Here's a nice respite for movie lovers, an elegiac tale of a whimsical old bank robber who stays in the game because there's nothing else quite like it. A fellow should do what he loves, right? The Old Man & The Gun is about Forrest Silva Tucker, the sort of gentleman bandit that Hollywood has always loved. The message has always been that it's fine to take what is not yours, as long as you're polite about it and do it with some style.
The story is set in 1981, when Tucker is well into his 70s, though bank managers describe him to the police as anywhere from 50 to 60. He's not overly jaunty, but he wears a nice suit and hat and does his robbing with a great degree of calm and professionalism. He has a couple of pals who go on jobs with him, but he seems to be the brain of the outfit.
The trio work constantly, cutting a swath through Texas, Arkansas, and Missouri. They like small banks, because they don't want to look like they're showing off, or risk going beyond their area of expertise. When Tucker meets a nice woman, a widow roughly his own age, she provides a soft diversion for him in between bank jobs. He tells her he's a robber; she doesn't believe him. As played by Robert Redford, hobbling and looking his age, Tucker is sweet and sly, and casually flirtatious. She doesn't know what to make of him, but suspects he may be more than just a nice old guy.
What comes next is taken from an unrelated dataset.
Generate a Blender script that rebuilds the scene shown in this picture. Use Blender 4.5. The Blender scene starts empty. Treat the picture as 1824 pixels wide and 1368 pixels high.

Redford has always been just short of being a fine actor. He's always a bit stiff, too pretty. Though he did a lot of period pieces, he always looked like a modern guy in an old fashioned costume. As Roy Hobbs, the aging baseball player in The Natural, he tried to affect a Gary Cooperish earthiness, but couldn't hide his intelligence long enough to be a convincing country hunk. Yet, he overcame being wrong for almost every part with nothing but his sheer likeability, or star quality. As Tucker, he somehow shakes off 50 years of glamor and finds himself. Tucker is strong willed, crafty, a thrill seeker, a rascal. Was this Redford all along?
Redford is so watchable here that we wonder how long he has waited for this sort of role. All of the great actors eventually have their "old guy" character, where they prove they can still deliver, and this is Redford's. Thinking of him, his age, his long and illustrious career, and a recent admission that he might be done acting, gives the movie a weightiness that it wouldn't have with someone else as Tucker.
Sissy Spacek, as the widow who befriends Tucker, is nearly as good. Their scenes together are easy and charming; they like each other because they make no demands on each other. She meets him for coffee now and then, and we're nearly as happy as he is when she arrives. Gradually, she fears he might be the crook he claims to be. After all, he keeps an old revolver in his car's glove compartment, and he almost convinces her to steal a bracelet from a shopping mall, just for laughs. Still, she continues to meet him for coffee and some light conversation. "I like that truck of yours," he says. "Me, too," she says. Watching Redford and Spacek work together, hearing their simple dialog, draws attention to the outright silliness of most other movies.
Writer-director David Lowery makes the best of this allegedly true story, moving it along at a leisurely pace, giving us just enough wide open Texas scenery. Though he can't produce a satisfactory ending, there are enough gems along the way that we'll forgive him.
My favorite scene involved Casey Affleck as John Hunt, the cop on Tucker's trail. Tucker meets him, quite accidentally, in the men's room of a Texas diner. Tucker knows who he is. He taunts him a little, tells him to straighten his tie. Hunt knows its Tucker. As Tucker teases him, Hunt can't help but smile at the old codger's audacity. It's as good a movie moment as we'll see this year.